Shell reportedly completed repairs in March, but has not said when it would bring the vessel back online. The company’s chief executive Ben van Beurden said in February that Prelude would probably be offline for most of the first quarter as the company works through the stages to prepare for hydrocarbon restart with safety and stability foremost in mind.
The $24 billion, 488 m-long vessel has capacity to produce 3.6 million tonnes per year (tpy) of LNG, 1.3 million tpy of condensate, and 0.4 million tpy of LPG.
Prelude was first brought on stream in 2018. After delays, it shipped its first cargo of LNG in June 2019.
Shell is operator with 67.5% interest. Inpex has 17.5%, Kogas 10%, and CPC 5%.
Tellurian begins Driftwood LNG construction
Tellurian Inc. issued a limited notice to proceed to Bechtel Energy Inc. under its executed engineering, procurement, and construction contract to begin construction of phase one of the 27.6-million tonne/year (tpy) Driftwood LNG liquefaction plant in Calcasieu Parish, La. First LNG is expected in 2026.
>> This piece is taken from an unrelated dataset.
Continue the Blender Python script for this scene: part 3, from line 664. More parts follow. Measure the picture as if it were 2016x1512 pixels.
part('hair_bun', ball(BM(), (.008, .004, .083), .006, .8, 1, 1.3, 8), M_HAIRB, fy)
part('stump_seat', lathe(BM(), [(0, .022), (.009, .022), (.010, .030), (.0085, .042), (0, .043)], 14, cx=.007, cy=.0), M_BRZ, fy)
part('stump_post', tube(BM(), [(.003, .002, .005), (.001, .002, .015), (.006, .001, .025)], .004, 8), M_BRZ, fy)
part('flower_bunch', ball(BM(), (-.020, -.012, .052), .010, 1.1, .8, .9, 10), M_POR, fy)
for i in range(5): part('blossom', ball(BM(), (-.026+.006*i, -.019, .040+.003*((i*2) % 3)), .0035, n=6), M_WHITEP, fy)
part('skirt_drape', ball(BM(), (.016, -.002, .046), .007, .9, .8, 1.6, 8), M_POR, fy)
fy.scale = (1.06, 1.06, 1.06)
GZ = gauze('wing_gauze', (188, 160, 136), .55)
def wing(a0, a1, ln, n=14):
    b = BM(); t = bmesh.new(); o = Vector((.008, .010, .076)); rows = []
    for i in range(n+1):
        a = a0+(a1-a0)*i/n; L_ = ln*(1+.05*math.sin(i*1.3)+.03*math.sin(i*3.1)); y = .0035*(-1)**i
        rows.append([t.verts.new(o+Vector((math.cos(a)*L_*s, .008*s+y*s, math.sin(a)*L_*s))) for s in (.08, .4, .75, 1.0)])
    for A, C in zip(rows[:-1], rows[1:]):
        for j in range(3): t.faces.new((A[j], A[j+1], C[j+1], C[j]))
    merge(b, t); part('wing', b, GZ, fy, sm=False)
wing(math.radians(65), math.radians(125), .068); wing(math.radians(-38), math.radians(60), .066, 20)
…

Bechtel’s first activities include demolition, civil site preparation, and construction of critical foundations. Baker Hughes will progress manufacturing two of the natural gas turbines required for phase one of the project.
Driftwood LNG would use 20 1.38-million tpy trains developed in five 4-train blocks to reach its maximum planned capacity. Phase 1 (11 million tpy) includes the first two of these blocks, two (of three planned) 235,000-cu m storage tanks, and the first of three planned loading berths.